I'd like to recommend the book The Wisdom of Crowds by James Surowiecki. It mentions Linux development as an example, but more important, it provides specific criteria that determine whether collective knowledge-building projects like open source software are achieving the best decisions they can, given the collective knowledge of a broad set of people.

I'm reading this for other reasons, but it seems so relevant I thought I would make a post. Here's a nice summary from one of the editorial reviews on Amazon.com:

"If four basic conditions are met, a crowd's "collective intelligence" will produce better outcomes than a small group of experts, Surowiecki says, even if members of the crowd don't know all the facts or choose, individually, to act irrationally. 'Wise crowds' need (1) diversity of opinion; (2) independence of members from one another; (3) decentralization; and (4) a good method for aggregating opinions. The diversity brings in different information; independence keeps people from being swayed by a single opinion leader; people's errors balance each other out; and including all opinions guarantees that the results are "smarter" than if a single expert had been in charge."

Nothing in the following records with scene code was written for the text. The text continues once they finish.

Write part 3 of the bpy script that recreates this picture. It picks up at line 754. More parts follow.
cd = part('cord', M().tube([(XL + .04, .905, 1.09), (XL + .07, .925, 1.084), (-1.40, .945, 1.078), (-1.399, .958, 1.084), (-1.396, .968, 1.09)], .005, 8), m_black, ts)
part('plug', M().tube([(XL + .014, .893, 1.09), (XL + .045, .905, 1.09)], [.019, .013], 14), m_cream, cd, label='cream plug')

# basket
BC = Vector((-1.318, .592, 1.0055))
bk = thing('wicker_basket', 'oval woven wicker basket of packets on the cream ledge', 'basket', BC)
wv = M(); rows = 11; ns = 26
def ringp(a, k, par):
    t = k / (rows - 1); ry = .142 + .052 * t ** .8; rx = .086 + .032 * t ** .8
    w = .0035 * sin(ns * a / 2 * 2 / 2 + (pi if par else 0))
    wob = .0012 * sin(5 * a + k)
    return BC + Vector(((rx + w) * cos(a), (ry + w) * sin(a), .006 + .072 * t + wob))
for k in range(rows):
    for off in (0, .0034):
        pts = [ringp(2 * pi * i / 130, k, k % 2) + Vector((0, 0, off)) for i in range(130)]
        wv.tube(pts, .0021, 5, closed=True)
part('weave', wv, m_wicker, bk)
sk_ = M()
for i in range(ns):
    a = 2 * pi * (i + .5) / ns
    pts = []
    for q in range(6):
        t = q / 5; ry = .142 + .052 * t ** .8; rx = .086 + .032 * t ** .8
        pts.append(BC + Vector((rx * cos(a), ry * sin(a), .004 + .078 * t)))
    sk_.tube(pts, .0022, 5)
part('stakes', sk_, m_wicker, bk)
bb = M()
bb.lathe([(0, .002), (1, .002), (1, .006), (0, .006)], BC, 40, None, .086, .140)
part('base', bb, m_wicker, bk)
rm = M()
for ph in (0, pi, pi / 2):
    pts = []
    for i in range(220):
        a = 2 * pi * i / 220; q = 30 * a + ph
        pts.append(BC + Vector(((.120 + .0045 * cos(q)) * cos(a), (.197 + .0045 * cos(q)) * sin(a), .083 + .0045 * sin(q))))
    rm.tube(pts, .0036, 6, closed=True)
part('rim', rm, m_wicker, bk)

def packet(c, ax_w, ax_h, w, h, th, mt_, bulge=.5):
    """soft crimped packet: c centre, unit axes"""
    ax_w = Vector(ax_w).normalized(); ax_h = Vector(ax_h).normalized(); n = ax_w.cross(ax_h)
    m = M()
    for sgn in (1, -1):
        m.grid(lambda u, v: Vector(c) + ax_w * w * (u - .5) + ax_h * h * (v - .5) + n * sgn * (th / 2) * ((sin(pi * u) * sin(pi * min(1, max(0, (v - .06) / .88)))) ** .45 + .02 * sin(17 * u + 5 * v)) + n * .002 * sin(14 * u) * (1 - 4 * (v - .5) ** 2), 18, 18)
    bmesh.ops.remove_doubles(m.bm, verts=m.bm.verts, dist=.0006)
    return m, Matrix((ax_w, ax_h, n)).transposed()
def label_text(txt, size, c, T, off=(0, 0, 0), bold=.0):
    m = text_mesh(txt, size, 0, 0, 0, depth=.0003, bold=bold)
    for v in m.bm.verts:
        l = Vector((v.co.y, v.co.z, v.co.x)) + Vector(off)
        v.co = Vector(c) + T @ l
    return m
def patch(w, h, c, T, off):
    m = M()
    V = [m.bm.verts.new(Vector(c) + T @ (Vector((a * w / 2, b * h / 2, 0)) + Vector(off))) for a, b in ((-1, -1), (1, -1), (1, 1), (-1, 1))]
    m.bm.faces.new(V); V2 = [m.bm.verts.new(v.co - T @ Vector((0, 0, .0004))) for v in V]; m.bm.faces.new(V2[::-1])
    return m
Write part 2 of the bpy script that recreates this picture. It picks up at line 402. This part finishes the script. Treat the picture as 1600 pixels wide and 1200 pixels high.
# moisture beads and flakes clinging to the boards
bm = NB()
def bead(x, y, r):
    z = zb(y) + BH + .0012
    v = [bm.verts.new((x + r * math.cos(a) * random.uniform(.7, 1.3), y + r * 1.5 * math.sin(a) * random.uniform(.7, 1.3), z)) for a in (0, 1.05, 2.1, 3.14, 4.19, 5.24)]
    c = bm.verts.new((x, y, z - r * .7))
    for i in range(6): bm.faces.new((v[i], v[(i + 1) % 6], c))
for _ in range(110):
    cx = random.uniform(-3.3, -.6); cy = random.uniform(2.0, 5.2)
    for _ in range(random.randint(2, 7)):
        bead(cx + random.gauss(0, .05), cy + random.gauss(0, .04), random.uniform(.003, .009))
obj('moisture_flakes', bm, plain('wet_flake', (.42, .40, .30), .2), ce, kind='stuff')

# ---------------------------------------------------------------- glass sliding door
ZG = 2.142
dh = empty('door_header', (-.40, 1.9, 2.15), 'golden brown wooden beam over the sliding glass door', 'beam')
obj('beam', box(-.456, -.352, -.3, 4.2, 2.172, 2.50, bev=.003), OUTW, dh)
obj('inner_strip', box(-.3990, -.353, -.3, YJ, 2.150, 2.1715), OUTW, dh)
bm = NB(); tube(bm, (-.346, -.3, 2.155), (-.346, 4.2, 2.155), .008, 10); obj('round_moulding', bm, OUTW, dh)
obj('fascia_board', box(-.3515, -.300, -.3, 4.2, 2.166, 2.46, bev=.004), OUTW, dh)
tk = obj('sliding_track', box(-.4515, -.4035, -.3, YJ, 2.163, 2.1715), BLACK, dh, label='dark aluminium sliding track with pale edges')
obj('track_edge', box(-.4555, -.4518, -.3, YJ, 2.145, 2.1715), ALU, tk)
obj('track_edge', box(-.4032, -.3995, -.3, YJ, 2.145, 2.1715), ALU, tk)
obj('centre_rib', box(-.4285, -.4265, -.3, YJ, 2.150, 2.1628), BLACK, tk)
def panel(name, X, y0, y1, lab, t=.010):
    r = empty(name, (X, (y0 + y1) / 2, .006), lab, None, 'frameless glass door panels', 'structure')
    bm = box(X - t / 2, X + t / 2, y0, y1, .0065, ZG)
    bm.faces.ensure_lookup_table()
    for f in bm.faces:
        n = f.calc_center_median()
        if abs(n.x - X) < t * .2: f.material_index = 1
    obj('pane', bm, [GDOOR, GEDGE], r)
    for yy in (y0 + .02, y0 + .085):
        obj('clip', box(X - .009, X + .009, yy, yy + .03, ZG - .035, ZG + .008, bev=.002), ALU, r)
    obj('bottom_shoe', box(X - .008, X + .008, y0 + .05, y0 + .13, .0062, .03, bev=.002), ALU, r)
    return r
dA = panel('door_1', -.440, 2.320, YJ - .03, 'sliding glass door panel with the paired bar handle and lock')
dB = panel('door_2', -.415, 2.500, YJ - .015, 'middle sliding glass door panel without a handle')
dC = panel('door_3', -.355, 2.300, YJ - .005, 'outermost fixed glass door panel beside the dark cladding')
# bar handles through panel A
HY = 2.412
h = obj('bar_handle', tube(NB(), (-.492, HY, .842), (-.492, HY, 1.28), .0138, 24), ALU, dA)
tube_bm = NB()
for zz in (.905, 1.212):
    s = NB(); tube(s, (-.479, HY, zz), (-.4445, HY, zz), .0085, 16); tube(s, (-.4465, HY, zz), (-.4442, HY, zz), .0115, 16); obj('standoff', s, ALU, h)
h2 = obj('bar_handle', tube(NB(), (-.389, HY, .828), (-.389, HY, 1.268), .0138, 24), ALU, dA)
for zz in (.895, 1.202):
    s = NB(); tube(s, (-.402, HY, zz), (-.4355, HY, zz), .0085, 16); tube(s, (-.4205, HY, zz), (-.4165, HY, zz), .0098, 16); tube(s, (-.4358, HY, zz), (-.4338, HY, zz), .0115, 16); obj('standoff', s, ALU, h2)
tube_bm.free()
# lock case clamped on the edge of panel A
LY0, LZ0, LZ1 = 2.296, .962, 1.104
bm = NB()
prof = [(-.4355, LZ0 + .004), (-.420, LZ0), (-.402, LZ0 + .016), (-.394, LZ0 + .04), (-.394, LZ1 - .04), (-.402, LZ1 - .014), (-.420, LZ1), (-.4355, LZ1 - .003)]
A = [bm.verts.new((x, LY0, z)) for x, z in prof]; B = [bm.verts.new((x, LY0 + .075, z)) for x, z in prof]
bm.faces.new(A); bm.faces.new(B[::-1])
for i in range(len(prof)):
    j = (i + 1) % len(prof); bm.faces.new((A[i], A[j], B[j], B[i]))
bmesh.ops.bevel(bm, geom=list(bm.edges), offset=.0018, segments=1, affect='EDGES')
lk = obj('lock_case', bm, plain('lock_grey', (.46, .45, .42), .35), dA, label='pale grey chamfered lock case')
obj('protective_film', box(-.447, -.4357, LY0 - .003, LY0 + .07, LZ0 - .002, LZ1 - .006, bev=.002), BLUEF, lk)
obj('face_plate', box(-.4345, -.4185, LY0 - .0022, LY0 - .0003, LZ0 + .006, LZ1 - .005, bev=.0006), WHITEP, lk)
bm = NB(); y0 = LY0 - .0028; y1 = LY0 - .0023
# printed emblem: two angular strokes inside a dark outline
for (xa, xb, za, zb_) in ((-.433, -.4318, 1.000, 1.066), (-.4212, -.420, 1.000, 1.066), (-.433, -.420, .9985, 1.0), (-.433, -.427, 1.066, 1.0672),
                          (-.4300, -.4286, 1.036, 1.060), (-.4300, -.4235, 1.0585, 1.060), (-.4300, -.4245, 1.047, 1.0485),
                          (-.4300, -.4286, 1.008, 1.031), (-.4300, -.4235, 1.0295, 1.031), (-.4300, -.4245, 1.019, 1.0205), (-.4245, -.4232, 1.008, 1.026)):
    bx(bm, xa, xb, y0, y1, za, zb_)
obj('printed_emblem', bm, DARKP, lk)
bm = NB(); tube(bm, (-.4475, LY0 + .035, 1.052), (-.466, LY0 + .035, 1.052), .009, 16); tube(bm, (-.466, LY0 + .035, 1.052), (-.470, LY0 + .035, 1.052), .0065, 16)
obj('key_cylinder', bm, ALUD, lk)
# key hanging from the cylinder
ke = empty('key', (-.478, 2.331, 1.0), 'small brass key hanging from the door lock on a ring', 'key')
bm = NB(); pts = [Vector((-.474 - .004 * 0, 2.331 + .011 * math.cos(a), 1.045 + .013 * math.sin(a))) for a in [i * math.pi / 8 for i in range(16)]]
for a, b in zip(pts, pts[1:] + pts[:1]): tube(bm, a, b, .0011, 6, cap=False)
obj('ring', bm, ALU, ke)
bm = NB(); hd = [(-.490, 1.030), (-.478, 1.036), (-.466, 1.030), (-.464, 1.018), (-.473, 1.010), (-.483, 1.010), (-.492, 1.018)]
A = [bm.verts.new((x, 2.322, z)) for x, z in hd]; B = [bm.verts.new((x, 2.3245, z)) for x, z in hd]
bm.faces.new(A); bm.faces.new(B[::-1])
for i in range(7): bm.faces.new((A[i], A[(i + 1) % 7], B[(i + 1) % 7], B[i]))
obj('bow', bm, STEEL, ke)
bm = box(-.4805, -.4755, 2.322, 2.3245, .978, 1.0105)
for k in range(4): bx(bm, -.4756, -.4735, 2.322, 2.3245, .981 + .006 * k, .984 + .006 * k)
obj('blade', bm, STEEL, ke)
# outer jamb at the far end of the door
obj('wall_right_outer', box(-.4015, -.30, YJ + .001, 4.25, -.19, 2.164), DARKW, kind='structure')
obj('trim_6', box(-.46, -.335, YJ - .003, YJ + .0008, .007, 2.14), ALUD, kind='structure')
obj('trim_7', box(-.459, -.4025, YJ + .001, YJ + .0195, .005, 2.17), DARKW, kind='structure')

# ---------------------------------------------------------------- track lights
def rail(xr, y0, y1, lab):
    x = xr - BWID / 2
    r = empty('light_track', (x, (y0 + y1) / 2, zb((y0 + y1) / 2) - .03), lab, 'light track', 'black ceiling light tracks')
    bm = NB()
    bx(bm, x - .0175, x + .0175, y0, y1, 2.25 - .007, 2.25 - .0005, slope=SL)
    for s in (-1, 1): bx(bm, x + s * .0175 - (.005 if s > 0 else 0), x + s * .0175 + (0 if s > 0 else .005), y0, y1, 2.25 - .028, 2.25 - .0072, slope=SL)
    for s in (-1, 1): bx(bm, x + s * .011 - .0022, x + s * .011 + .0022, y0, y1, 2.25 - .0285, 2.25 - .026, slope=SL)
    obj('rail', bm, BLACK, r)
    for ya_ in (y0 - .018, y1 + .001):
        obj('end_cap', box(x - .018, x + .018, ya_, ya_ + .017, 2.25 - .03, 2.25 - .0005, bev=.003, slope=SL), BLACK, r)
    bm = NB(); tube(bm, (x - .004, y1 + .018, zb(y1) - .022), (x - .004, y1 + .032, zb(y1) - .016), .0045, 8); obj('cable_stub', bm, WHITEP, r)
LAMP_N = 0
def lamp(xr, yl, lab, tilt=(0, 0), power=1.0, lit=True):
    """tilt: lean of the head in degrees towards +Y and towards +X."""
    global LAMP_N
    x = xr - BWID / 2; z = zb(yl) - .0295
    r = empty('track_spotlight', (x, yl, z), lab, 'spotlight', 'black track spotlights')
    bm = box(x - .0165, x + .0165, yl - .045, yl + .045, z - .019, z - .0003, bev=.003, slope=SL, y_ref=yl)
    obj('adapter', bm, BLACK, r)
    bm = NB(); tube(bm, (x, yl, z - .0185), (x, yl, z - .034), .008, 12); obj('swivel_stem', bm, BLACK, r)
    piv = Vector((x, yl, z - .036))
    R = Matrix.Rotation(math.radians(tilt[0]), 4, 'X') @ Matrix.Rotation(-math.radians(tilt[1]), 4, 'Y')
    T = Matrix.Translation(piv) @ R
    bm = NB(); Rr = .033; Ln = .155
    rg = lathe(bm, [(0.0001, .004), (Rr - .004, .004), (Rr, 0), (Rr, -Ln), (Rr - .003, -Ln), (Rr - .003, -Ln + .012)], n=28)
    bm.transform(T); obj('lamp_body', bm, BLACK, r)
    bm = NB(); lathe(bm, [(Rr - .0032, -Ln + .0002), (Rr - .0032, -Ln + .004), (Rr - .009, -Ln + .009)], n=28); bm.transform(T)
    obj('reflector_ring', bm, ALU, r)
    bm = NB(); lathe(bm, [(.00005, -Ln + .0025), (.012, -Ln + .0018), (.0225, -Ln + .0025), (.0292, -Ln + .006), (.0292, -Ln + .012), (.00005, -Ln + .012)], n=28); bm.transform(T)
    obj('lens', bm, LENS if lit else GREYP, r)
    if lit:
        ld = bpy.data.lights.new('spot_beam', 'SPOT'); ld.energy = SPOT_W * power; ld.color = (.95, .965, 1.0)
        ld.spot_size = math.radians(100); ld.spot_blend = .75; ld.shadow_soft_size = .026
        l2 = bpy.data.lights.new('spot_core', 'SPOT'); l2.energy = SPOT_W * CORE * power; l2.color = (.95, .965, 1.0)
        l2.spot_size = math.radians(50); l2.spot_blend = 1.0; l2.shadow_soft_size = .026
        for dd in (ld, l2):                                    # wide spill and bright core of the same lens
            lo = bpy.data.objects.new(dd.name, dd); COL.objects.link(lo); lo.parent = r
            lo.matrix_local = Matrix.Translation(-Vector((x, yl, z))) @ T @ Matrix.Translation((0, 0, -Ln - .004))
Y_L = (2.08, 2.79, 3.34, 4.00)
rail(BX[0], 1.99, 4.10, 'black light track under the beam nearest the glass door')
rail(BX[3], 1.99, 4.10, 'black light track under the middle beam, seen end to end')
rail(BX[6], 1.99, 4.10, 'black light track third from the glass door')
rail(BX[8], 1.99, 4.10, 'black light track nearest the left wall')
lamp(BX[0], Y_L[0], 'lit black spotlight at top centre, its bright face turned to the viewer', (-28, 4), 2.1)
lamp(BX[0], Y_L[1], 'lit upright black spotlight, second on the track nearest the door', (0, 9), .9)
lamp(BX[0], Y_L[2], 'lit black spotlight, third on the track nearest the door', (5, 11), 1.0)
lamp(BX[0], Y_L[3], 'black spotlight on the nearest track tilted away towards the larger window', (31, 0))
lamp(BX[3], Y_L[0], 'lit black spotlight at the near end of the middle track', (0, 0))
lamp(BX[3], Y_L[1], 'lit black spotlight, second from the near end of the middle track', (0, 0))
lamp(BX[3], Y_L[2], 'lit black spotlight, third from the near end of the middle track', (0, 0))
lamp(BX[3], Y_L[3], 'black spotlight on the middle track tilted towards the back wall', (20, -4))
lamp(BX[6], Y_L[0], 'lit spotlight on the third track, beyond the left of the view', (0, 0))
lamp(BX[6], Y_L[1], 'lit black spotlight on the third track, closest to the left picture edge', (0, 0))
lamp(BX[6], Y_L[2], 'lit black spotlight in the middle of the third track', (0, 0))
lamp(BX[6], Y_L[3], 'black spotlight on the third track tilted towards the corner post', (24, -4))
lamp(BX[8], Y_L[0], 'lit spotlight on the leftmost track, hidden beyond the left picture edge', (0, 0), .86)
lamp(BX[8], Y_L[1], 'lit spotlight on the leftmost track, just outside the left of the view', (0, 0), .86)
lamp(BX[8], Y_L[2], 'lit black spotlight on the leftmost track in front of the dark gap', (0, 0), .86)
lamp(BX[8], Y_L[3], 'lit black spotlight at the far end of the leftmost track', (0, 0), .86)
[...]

I would only caution that the book carefully defines these criteria, to show when and how these criteria are met by situations. For instance, not all decentralization automatically leads to wise decisions, although decentralization is necessary for them.

I'd be interested to hear of other sources of open source philosophy. The key contribution of this book is that it points toward a general theory of collective knowledge that is broadly applicable and empirically verified. The addition of empiricism to speculative or principled philosophy about open source seems important.

Now, I'll be quiet and go back to chapter 8 of Teach Yourself PHP in 10 Minutes and finish that book, so I can start to be of real use here in the way I would like to be... ;)

Comments

dado’s picture

I saw a reference to this book in Technology Review magazine (MIT's). Sounds like the author is preaching to the choir.

Does the book have any paradigm-shifting million dollar ideas or does it just give a solid justification for Drupalling?

dado
http://schtickdisc.org

tomcalloway’s picture

I think the value is in the criteria it gleans from published research and then translates into readable language and illustrations, so that by applying the criteria, the available knowledge in everyone's brain is used in the most effective way.

See the author's website: www.wisdomofcrowds.com (especially the excerpt and Q&A)

The value to Drupal and any other open source project, is that it provides insights into how to make such projects even better, by taking advantage of what science has to say about decision-making in groups.

I'm still reading the book, so I can't offer a comprehensive summary. It divides problems into three categories: cognition problems, coordination problems, and I forget the other. Each problem requires different uses of "the crowd".

I listed what I think Drupal could benefit from on this other post: http://drupal.org/node/32360#comment-67306

One example is for all users to be able to vote on proposed new features and new code.